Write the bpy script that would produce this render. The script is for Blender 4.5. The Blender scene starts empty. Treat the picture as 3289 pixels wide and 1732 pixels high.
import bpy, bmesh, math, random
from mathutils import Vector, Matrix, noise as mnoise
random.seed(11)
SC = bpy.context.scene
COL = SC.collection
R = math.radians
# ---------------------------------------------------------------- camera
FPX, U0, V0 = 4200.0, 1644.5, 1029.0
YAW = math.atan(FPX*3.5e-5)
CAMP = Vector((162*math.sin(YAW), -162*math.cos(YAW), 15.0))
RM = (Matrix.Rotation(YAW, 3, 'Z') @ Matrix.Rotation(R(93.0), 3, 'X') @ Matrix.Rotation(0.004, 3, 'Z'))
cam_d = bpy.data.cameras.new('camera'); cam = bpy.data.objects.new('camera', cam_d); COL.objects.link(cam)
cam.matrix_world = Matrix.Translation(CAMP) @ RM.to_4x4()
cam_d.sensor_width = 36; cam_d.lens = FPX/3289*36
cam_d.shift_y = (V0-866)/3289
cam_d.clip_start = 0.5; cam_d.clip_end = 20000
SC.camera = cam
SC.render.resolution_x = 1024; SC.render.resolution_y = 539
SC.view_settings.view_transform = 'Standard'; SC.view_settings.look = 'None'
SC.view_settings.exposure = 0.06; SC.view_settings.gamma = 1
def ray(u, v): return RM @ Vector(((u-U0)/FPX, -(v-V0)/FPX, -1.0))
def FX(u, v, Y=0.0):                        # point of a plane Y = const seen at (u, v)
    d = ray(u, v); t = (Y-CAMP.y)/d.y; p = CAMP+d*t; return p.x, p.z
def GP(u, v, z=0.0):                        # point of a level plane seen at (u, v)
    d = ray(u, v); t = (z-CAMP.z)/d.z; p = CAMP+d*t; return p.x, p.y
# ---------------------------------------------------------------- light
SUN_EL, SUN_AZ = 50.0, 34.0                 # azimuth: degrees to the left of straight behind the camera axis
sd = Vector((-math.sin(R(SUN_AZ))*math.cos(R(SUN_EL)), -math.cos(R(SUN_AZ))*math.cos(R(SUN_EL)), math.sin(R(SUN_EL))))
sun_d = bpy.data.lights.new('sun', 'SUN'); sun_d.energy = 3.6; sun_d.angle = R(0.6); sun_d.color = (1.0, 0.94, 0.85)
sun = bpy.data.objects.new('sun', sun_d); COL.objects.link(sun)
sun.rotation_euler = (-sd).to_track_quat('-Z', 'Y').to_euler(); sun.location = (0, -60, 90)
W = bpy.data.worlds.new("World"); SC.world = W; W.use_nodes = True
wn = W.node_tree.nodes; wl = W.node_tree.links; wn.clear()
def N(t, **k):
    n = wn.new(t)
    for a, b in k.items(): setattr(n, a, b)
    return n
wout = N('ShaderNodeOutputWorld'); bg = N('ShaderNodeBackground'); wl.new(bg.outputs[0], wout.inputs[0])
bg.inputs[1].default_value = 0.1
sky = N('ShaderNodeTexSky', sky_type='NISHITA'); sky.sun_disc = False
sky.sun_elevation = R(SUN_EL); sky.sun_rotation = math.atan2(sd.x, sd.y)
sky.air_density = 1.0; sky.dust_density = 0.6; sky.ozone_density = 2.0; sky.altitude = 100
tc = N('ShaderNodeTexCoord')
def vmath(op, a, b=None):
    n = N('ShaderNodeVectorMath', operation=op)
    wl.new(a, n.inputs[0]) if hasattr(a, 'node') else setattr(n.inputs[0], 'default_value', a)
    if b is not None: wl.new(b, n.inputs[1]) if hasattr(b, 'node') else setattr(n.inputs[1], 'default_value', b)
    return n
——
● **Given problem**: Set down the material above again, word for word.

● **Output of the exercise**:
Write the bpy script that would produce this render. The script is for Blender 4.5. The Blender scene starts empty. Treat the picture as 3289 pixels wide and 1732 pixels high.
import bpy, bmesh, math, random
from mathutils import Vector, Matrix, noise as mnoise
random.seed(11)
SC = bpy.context.scene
COL = SC.collection
R = math.radians
# ---------------------------------------------------------------- camera
FPX, U0, V0 = 4200.0, 1644.5, 1029.0
YAW = math.atan(FPX*3.5e-5)
CAMP = Vector((162*math.sin(YAW), -162*math.cos(YAW), 15.0))
RM = (Matrix.Rotation(YAW, 3, 'Z') @ Matrix.Rotation(R(93.0), 3, 'X') @ Matrix.Rotation(0.004, 3, 'Z'))
cam_d = bpy.data.cameras.new('camera'); cam = bpy.data.objects.new('camera', cam_d); COL.objects.link(cam)
cam.matrix_world = Matrix.Translation(CAMP) @ RM.to_4x4()
cam_d.sensor_width = 36; cam_d.lens = FPX/3289*36
cam_d.shift_y = (V0-866)/3289
cam_d.clip_start = 0.5; cam_d.clip_end = 20000
SC.camera = cam
SC.render.resolution_x = 1024; SC.render.resolution_y = 539
SC.view_settings.view_transform = 'Standard'; SC.view_settings.look = 'None'
SC.view_settings.exposure = 0.06; SC.view_settings.gamma = 1
def ray(u, v): return RM @ Vector(((u-U0)/FPX, -(v-V0)/FPX, -1.0))
def FX(u, v, Y=0.0):                        # point of a plane Y = const seen at (u, v)
    d = ray(u, v); t = (Y-CAMP.y)/d.y; p = CAMP+d*t; return p.x, p.z
def GP(u, v, z=0.0):                        # point of a level plane seen at (u, v)
    d = ray(u, v); t = (z-CAMP.z)/d.z; p = CAMP+d*t; return p.x, p.y
# ---------------------------------------------------------------- light
SUN_EL, SUN_AZ = 50.0, 34.0                 # azimuth: degrees to the left of straight behind the camera axis
sd = Vector((-math.sin(R(SUN_AZ))*math.cos(R(SUN_EL)), -math.cos(R(SUN_AZ))*math.cos(R(SUN_EL)), math.sin(R(SUN_EL))))
sun_d = bpy.data.lights.new('sun', 'SUN'); sun_d.energy = 3.6; sun_d.angle = R(0.6); sun_d.color = (1.0, 0.94, 0.85)
sun = bpy.data.objects.new('sun', sun_d); COL.objects.link(sun)
sun.rotation_euler = (-sd).to_track_quat('-Z', 'Y').to_euler(); sun.location = (0, -60, 90)
W = bpy.data.worlds.new("World"); SC.world = W; W.use_nodes = True
wn = W.node_tree.nodes; wl = W.node_tree.links; wn.clear()
def N(t, **k):
    n = wn.new(t)
    for a, b in k.items(): setattr(n, a, b)
    return n
wout = N('ShaderNodeOutputWorld'); bg = N('ShaderNodeBackground'); wl.new(bg.outputs[0], wout.inputs[0])
bg.inputs[1].default_value = 0.1
sky = N('ShaderNodeTexSky', sky_type='NISHITA'); sky.sun_disc = False
sky.sun_elevation = R(SUN_EL); sky.sun_rotation = math.atan2(sd.x, sd.y)
sky.air_density = 1.0; sky.dust_density = 0.6; sky.ozone_density = 2.0; sky.altitude = 100
tc = N('ShaderNodeTexCoord')
def vmath(op, a, b=None):
    n = N('ShaderNodeVectorMath', operation=op)
    wl.new(a, n.inputs[0]) if hasattr(a, 'node') else setattr(n.inputs[0], 'default_value', a)
    if b is not None: wl.new(b, n.inputs[1]) if hasattr(b, 'node') else setattr(n.inputs[1], 'default_value', b)
    return n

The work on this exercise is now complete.